Using the data below, output the first line and every line after it up to and including the line containing "scn.camera = cam", exactly as written and with nothing added.

DATA SHOWN:
================

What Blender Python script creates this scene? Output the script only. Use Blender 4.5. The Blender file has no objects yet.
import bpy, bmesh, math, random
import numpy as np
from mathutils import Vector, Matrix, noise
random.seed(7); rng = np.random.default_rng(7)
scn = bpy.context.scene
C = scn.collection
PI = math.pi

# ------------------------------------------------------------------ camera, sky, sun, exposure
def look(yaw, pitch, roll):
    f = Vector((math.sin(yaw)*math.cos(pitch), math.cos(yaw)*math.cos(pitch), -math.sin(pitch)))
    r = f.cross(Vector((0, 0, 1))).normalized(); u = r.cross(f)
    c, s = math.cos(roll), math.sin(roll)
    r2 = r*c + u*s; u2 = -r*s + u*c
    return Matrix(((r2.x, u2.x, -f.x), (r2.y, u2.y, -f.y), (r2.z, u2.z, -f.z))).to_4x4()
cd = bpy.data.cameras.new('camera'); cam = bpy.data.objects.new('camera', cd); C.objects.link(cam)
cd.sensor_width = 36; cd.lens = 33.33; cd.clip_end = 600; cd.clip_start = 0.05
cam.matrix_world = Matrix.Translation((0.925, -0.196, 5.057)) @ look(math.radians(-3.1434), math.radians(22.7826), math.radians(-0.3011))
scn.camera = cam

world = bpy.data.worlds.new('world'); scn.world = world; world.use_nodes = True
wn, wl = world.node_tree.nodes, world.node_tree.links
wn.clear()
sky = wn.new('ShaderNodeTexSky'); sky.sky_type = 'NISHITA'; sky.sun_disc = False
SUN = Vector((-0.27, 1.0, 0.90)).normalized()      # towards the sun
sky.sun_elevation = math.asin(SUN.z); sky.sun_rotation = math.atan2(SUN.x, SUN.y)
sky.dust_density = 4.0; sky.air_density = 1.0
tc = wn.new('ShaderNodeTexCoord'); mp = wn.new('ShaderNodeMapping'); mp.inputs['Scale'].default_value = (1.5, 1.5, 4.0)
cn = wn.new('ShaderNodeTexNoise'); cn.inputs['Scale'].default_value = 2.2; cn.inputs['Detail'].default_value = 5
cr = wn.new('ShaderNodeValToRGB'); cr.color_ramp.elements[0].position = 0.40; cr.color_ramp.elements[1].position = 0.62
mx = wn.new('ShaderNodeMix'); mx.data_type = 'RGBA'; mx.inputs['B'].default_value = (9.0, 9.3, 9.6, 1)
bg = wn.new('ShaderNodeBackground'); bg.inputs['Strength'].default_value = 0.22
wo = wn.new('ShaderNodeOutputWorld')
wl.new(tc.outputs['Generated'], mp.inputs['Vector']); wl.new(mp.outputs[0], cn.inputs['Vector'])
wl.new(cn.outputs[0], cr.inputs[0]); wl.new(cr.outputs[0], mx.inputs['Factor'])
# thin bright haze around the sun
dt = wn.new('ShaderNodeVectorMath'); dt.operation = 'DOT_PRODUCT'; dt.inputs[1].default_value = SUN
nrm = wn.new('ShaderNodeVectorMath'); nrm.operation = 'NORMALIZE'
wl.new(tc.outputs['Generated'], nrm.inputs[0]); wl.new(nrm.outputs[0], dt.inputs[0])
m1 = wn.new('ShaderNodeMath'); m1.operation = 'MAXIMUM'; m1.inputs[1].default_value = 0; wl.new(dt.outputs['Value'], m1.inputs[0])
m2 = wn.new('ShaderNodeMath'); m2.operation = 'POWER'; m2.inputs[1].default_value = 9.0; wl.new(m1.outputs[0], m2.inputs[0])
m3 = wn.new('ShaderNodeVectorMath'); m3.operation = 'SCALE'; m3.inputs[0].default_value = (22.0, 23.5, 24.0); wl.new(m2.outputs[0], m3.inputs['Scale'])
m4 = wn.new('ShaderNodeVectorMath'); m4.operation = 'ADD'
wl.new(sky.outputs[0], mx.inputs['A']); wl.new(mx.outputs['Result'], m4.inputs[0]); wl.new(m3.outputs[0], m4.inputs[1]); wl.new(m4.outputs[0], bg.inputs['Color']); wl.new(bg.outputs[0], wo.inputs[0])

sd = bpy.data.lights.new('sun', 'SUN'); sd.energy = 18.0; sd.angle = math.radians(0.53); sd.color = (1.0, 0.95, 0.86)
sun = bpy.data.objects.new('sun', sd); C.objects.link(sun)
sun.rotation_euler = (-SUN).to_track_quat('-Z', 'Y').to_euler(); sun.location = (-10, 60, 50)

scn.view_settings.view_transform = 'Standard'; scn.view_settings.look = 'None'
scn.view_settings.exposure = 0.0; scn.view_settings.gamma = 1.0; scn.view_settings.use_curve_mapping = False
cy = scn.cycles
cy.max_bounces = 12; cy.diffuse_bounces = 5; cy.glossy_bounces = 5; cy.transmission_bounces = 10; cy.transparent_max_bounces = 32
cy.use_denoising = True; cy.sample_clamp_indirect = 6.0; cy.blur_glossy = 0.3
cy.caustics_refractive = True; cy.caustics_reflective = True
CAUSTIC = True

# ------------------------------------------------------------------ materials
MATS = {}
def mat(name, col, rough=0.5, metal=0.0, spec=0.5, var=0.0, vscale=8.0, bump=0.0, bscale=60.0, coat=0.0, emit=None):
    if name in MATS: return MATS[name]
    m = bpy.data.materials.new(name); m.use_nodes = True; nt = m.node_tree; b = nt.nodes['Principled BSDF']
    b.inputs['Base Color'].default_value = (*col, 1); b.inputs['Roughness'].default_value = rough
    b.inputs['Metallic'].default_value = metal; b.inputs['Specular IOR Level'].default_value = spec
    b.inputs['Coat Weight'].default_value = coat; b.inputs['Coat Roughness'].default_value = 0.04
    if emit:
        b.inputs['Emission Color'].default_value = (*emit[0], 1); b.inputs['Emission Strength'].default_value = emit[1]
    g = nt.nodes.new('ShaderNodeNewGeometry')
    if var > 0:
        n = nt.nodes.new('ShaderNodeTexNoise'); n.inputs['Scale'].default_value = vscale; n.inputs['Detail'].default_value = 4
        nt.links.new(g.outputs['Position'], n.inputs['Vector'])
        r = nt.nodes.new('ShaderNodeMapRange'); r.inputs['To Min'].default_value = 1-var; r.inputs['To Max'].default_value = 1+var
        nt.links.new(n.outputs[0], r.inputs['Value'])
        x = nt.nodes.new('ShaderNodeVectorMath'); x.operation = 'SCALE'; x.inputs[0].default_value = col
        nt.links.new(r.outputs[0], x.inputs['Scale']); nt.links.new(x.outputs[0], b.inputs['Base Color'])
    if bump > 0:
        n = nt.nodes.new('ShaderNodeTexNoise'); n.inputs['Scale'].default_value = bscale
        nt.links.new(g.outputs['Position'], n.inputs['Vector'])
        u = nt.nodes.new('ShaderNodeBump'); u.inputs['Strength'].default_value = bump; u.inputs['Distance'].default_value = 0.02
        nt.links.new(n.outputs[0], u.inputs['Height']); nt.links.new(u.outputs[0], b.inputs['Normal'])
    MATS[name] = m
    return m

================

RESULT OF THIS TASK:
What Blender Python script creates this scene? Output the script only. Use Blender 4.5. The Blender file has no objects yet.
import bpy, bmesh, math, random
import numpy as np
from mathutils import Vector, Matrix, noise
random.seed(7); rng = np.random.default_rng(7)
scn = bpy.context.scene
C = scn.collection
PI = math.pi

# ------------------------------------------------------------------ camera, sky, sun, exposure
def look(yaw, pitch, roll):
    f = Vector((math.sin(yaw)*math.cos(pitch), math.cos(yaw)*math.cos(pitch), -math.sin(pitch)))
    r = f.cross(Vector((0, 0, 1))).normalized(); u = r.cross(f)
    c, s = math.cos(roll), math.sin(roll)
    r2 = r*c + u*s; u2 = -r*s + u*c
    return Matrix(((r2.x, u2.x, -f.x), (r2.y, u2.y, -f.y), (r2.z, u2.z, -f.z))).to_4x4()
cd = bpy.data.cameras.new('camera'); cam = bpy.data.objects.new('camera', cd); C.objects.link(cam)
cd.sensor_width = 36; cd.lens = 33.33; cd.clip_end = 600; cd.clip_start = 0.05
cam.matrix_world = Matrix.Translation((0.925, -0.196, 5.057)) @ look(math.radians(-3.1434), math.radians(22.7826), math.radians(-0.3011))
scn.camera = cam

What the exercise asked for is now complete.